2012-09-09

The problem with being fearfully non-confrontational

I have been very fearful of confrontations all my life. My friendships, marriages and work relationships, all reflect this. I avoid confrontations because I am afraid of the consequences: anger, disapproval, rejection.

The first eight years in school were steeped in fear. There were nine girls in my class and friendships were strictly pairs, you and your best friend. The compositions changed, you'd be best friends with one person one month and another the next, but at any given time one person was left out.

I did not have a lot of self confidence, my (very) low vision made me the kid who got picked last for sports. I was very sensitive and always took teasing very hard, which seemed to invite more bullying.

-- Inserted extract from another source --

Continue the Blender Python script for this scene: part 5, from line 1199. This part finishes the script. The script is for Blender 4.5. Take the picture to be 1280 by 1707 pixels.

I was hyper-aware of my inadequacies, especially in the face of the traits that made some people popular. I wasn't pretty (in fact I was certain that I was ugly), I wasn't good at anything, and I knew that my touchiness was off-putting.

I worked very hard to keep my best friends. Partly by trying to undermine the other girls, partly by trying to foster traits that seemed preferred (but always, always convinced that I could try, but being funny, popular and having "it" were innate abilities). In this environment becoming angry was unthinkable. I couldn't confront bad behavior, or stand up for myself. To my bullies, because it led to retaliatory behavior, physical and mental, to my friends because they'd leave me. I was too low on the totem pole to afford integrity or pride.

The only people I could confront were people equally low on the social totem pole. When I did, the purpose was simply to try to raise my own status at the expense of someone else's. Knowing it was wrong didn't make me like myself more.

As a teenager the very thought that someone would be angry with me made my stomach hurt. I'd resort to pleading to placate.

When I got married the first, and the second time, I had no facility for holding my own. It was reasonable to me that any and every confrontation could lead to the end of the relationship. Which obviously made all arguments catastrophic. Confrontations were very dangerous and that I lived in constant fear. I'd make very bad decisions, at the cost of my dignity and my self-confidence to make arguments end. I was always trying to define the difference between letting someone walk all over you and letting things go, for whatever reason. And I could never convince myself that I was doing the latter.

My friendships as an adult have been flavored by this too. It's hard for most people to stand up for themselves, I realize that, but for me it's been inconceivable. To take a hard stance on anything I'd have to be perfectly in the right, know everything about everything, and be unassailable.

With Frank the fear has often taken a very specific form, if I make him feel bad, why would he want to hang out with me, or be friends with me? These are threats he used against me and I have only recently managed to defuse them. I realized that when he behaves certain ways I don't want to hang out or talk to him either.

The fearfulness has had a weird and unexpected consequence: anger, lot's of it. When I started being angry and expressing that anger, it felt like an accomplishment, it set me free. Anger became the fuel I used to overcome my fear of rejection and be able to stand up for myself.

But anger is not an energy easily controlled. Letting the anger take over made me react way out of proportion to the context. It boosted my courage and reduced my ability to be constructive and rational. And once it had been unleashed it didn't want to be leashed again. I learned, to my detriment, that you can get away with abusive behavior.

I have oscillated between whiny, deferential pleading and fury every since.

For a while I was highly volatile at work, i'd yell and scream and be outright abusive during meetings, while too afraid to tell my boss that I wanted more challenging work.

I couldn't tell someone to not skip ahead of me in line, but getting startled by walking a screen door would set off a barrage of fury directed at my husband.

And of course, getting angry made the fear of rejection stronger once the anger subsided. I suddenly had a lot more to apologize for, plead about and then circle around and feel oppressed about.

Probably the worst part of low self esteem is the way you hold it against the other person, you resent him or her because you always feel at a disadvantage. Everything is a power struggle, because you are always clawing yourself out of a pit. The other person might have felt some empathy if your self hate wasn't so aggressive. It's a snake biting it's own tail.

After the initial surge of elation subsided my relationship to anger became ambivalent, it was the freedom from fear and the destructive force standing in the way of growth.

And it remains a problem, i'll proudly tell people how bad behavior in traffic have made me chase down cars so I can shout more abuse at their drivers, in the same time I am ashamed that I cannot politely ask someone to turn down the volume on their iPad. In order to confront anyone I still have to be angry, and because I am angry I am brusque and rude.

If I had a cane, I'd be recognizable as the old crone I've turned into. Disapprovingly grouchy, rapping the leg of anyone that gets too close. Anger is my constant companion.

Last night I got physical at the roller rink because some kids were behaving badly. I wish I had had the courage to go tell them that,"yes, they were right, I should not have shoved anyone". I didn't, I went home so that I wouldn't attack anyone else and knock him or her off her skates.

Anger may once have set me free, but now it's become a liability. I need to work on my sense of self worth instead.